In a plenary debate on the evening of Tuesday 14 March, MEPs welcomed the positive developments that took place at the end of February between the Commission and the United Kingdom on the Northern Ireland Protocol (see EUROPE 13130/2) and hoped, like Irish MEP Sean Kelly (EPP), that this agreement, known as the ‘Windsor Framework’, which has yet to be approved by either side, will “put behind us the long discussions” on this issue, and open up “a new 25-year period of prosperity”, just days before the 25th anniversary of the Good Friday Agreement on 10 April.
French Renew Europe MEP Nathalie Loiseau, who chairs the European Parliament’s permanent delegation to the EU-UK Parliamentary Assembly, also welcomed the fact that UK Prime Minister Rishi Sunak had himself extolled the good fortune of the province of Northern Ireland being in both the UK market and the single market, an asset that the UK had lost precisely by no longer being in the EU, she noted.
On 15 March, MEPs also adopted a report on the state of implementation of the UK’s withdrawal agreement from the EU, signed in 2019.

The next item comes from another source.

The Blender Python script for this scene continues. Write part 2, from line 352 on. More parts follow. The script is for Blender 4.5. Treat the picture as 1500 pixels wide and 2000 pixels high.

Prepared by the European Parliament Committee on Constitutional Affairs, the report, drafted by Portuguese MEP Pedro Silva Pereira (S&D), points to persistent difficulties, notably the great uncertainty of the 2.6 million Europeans who have obtained a simple temporary residence permit in the UK.
The European Parliament is thus “deeply concerned about the inconsistency with the WA arising from the situation that pre-settled status holders who do not reapply successfully for settled status risk losing their rights to live, work and access services, such as social security support and housing and could be liable to removal from the UK”, says the report adopted by 537 votes to 37 with 48 abstentions.